## START

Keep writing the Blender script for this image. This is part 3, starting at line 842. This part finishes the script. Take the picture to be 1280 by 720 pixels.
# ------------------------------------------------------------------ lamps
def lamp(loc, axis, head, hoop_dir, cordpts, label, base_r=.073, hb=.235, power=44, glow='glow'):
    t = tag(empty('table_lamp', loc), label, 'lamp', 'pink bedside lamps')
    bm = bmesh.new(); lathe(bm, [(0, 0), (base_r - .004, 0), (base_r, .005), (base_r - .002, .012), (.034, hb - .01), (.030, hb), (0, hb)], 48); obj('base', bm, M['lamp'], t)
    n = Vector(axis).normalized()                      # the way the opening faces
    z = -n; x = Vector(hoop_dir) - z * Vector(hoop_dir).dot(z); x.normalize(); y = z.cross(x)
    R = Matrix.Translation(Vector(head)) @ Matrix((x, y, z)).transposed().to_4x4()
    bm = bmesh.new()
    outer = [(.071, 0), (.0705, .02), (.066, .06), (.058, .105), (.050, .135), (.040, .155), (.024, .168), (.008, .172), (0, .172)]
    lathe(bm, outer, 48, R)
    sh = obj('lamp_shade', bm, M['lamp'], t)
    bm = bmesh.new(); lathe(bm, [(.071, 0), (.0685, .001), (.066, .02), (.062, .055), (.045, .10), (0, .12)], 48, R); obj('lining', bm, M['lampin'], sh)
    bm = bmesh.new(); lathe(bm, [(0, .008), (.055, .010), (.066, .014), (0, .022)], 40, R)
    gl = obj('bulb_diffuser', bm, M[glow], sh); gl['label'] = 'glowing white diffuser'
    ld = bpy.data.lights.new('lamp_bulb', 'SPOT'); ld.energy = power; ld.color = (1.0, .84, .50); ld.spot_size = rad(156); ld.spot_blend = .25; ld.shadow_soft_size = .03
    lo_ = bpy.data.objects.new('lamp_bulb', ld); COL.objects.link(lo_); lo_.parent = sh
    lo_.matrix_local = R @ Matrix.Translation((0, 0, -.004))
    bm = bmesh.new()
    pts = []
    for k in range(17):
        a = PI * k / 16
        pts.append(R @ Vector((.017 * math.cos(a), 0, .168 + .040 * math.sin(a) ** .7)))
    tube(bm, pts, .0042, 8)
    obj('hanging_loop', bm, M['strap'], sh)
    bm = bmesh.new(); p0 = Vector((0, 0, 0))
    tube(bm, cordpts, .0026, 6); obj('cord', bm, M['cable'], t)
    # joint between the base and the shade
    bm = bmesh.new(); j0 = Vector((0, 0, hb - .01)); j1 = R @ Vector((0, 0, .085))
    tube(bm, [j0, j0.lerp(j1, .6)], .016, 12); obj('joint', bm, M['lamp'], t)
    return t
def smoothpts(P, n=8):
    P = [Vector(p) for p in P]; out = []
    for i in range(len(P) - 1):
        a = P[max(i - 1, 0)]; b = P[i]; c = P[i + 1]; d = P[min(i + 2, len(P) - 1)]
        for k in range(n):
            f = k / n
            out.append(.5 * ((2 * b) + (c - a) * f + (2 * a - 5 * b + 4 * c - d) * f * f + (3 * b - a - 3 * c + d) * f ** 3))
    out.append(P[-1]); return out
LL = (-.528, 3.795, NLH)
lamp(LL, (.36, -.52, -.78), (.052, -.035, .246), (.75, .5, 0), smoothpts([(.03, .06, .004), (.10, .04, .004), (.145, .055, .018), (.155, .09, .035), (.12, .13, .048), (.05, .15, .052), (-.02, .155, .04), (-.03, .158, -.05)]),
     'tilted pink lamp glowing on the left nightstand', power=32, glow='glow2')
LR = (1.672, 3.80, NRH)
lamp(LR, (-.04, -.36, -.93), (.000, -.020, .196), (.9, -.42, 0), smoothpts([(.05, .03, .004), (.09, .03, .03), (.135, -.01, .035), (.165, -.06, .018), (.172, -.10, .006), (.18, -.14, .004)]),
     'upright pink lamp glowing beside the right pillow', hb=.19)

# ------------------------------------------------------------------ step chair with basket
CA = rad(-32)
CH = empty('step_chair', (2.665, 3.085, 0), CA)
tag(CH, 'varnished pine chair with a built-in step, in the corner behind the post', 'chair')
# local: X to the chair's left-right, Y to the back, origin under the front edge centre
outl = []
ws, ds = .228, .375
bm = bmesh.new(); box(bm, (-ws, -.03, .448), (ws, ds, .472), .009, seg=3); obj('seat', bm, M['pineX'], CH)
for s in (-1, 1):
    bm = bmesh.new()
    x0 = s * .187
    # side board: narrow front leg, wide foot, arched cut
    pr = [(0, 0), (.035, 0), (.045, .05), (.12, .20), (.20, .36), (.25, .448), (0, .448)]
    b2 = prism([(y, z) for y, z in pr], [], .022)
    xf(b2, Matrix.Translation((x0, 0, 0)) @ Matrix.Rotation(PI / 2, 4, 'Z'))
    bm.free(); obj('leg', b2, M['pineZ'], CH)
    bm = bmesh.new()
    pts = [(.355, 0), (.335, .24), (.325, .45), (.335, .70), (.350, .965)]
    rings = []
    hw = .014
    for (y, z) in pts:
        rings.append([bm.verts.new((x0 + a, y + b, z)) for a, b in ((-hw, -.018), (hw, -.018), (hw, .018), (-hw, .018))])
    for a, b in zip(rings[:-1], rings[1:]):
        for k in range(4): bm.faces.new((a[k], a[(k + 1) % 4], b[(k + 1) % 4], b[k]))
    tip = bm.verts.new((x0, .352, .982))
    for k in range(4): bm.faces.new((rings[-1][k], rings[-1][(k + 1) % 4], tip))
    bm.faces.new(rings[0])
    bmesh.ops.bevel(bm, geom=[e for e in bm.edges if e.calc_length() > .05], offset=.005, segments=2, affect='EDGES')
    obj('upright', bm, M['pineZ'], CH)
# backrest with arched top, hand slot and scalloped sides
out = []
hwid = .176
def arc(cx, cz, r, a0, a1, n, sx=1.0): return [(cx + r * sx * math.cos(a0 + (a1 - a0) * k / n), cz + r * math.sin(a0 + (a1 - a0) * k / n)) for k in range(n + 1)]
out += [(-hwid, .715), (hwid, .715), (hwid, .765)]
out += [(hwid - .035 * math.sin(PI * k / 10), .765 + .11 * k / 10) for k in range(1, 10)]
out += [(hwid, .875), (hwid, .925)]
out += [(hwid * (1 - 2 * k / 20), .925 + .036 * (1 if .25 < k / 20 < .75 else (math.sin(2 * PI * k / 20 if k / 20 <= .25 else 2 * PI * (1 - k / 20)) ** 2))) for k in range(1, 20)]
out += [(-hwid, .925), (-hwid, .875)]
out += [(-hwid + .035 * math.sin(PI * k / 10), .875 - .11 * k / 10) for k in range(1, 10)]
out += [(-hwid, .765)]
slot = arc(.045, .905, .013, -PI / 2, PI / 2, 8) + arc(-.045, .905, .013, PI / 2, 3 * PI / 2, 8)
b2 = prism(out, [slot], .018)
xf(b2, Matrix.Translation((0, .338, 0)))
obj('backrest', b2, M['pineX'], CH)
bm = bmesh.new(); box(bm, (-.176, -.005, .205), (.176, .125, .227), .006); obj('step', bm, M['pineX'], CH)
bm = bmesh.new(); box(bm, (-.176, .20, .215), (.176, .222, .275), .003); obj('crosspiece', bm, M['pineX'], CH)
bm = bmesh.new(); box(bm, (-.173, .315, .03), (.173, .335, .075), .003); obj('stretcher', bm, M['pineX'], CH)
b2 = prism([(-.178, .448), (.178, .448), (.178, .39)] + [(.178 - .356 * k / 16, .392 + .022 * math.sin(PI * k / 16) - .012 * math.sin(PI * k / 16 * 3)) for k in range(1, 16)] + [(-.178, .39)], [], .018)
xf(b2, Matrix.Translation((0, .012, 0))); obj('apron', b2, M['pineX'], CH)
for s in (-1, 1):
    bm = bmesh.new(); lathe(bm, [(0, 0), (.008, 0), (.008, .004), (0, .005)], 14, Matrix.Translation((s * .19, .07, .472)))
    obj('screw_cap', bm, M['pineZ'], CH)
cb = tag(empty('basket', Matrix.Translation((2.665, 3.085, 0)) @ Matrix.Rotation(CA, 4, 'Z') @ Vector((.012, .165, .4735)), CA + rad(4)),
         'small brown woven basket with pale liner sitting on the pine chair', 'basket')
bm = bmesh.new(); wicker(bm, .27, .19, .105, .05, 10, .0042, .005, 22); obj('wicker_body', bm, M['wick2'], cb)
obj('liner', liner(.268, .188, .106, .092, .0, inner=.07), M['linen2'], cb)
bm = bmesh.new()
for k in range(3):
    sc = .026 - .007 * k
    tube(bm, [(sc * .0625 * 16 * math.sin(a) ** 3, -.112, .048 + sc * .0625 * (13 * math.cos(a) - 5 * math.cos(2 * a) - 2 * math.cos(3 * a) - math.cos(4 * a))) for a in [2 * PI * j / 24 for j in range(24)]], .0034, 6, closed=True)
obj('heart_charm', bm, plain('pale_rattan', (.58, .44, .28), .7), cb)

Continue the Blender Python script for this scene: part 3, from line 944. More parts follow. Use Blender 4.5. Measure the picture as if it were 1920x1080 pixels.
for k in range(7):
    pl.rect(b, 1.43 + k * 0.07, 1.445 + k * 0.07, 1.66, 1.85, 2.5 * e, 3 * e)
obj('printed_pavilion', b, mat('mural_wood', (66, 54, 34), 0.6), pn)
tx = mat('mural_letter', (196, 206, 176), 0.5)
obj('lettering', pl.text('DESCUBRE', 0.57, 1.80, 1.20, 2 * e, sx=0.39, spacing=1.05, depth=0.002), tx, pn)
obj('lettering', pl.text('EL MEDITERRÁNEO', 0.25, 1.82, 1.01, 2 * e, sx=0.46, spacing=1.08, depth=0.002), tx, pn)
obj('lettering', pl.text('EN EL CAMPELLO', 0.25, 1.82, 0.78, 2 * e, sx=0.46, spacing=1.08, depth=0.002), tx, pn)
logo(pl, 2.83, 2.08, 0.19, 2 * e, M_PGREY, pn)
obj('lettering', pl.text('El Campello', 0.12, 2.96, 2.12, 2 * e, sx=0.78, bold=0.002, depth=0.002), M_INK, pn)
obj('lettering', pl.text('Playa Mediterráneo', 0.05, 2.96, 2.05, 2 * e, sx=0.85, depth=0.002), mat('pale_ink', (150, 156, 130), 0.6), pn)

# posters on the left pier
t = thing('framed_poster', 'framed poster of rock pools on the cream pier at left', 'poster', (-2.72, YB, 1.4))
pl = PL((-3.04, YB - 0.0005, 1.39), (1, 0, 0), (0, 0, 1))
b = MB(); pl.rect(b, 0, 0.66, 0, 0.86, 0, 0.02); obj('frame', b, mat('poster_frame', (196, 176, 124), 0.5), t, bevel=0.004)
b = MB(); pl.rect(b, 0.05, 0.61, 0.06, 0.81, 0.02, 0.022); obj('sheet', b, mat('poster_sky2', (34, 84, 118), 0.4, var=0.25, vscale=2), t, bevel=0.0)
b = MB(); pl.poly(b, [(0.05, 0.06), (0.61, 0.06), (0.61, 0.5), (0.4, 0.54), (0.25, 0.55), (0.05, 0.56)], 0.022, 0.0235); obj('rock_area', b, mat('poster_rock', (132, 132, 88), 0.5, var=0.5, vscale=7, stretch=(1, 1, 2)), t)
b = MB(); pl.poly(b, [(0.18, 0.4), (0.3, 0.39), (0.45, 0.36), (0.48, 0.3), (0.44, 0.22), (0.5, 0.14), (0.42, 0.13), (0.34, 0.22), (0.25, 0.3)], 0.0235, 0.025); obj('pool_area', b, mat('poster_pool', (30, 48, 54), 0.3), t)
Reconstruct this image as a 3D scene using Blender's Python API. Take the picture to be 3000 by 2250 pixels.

## END

**Work instructions:**
Starting at the line that contains "Continue the Blender", repeat each line exactly through the last one in the listing. Include both of those lines and nothing more.

**Finished answer:**
Continue the Blender Python script for this scene: part 3, from line 944. More parts follow. Use Blender 4.5. Measure the picture as if it were 1920x1080 pixels.
for k in range(7):
    pl.rect(b, 1.43 + k * 0.07, 1.445 + k * 0.07, 1.66, 1.85, 2.5 * e, 3 * e)
obj('printed_pavilion', b, mat('mural_wood', (66, 54, 34), 0.6), pn)
tx = mat('mural_letter', (196, 206, 176), 0.5)
obj('lettering', pl.text('DESCUBRE', 0.57, 1.80, 1.20, 2 * e, sx=0.39, spacing=1.05, depth=0.002), tx, pn)
obj('lettering', pl.text('EL MEDITERRÁNEO', 0.25, 1.82, 1.01, 2 * e, sx=0.46, spacing=1.08, depth=0.002), tx, pn)
obj('lettering', pl.text('EN EL CAMPELLO', 0.25, 1.82, 0.78, 2 * e, sx=0.46, spacing=1.08, depth=0.002), tx, pn)
logo(pl, 2.83, 2.08, 0.19, 2 * e, M_PGREY, pn)
obj('lettering', pl.text('El Campello', 0.12, 2.96, 2.12, 2 * e, sx=0.78, bold=0.002, depth=0.002), M_INK, pn)
obj('lettering', pl.text('Playa Mediterráneo', 0.05, 2.96, 2.05, 2 * e, sx=0.85, depth=0.002), mat('pale_ink', (150, 156, 130), 0.6), pn)

# posters on the left pier
t = thing('framed_poster', 'framed poster of rock pools on the cream pier at left', 'poster', (-2.72, YB, 1.4))
pl = PL((-3.04, YB - 0.0005, 1.39), (1, 0, 0), (0, 0, 1))
b = MB(); pl.rect(b, 0, 0.66, 0, 0.86, 0, 0.02); obj('frame', b, mat('poster_frame', (196, 176, 124), 0.5), t, bevel=0.004)
b = MB(); pl.rect(b, 0.05, 0.61, 0.06, 0.81, 0.02, 0.022); obj('sheet', b, mat('poster_sky2', (34, 84, 118), 0.4, var=0.25, vscale=2), t, bevel=0.0)
b = MB(); pl.poly(b, [(0.05, 0.06), (0.61, 0.06), (0.61, 0.5), (0.4, 0.54), (0.25, 0.55), (0.05, 0.56)], 0.022, 0.0235); obj('rock_area', b, mat('poster_rock', (132, 132, 88), 0.5, var=0.5, vscale=7, stretch=(1, 1, 2)), t)
b = MB(); pl.poly(b, [(0.18, 0.4), (0.3, 0.39), (0.45, 0.36), (0.48, 0.3), (0.44, 0.22), (0.5, 0.14), (0.42, 0.13), (0.34, 0.22), (0.25, 0.3)], 0.0235, 0.025); obj('pool_area', b, mat('poster_pool', (30, 48, 54), 0.3), t)
Reconstruct this image as a 3D scene using Blender's Python API. Take the picture to be 3000 by 2250 pixels.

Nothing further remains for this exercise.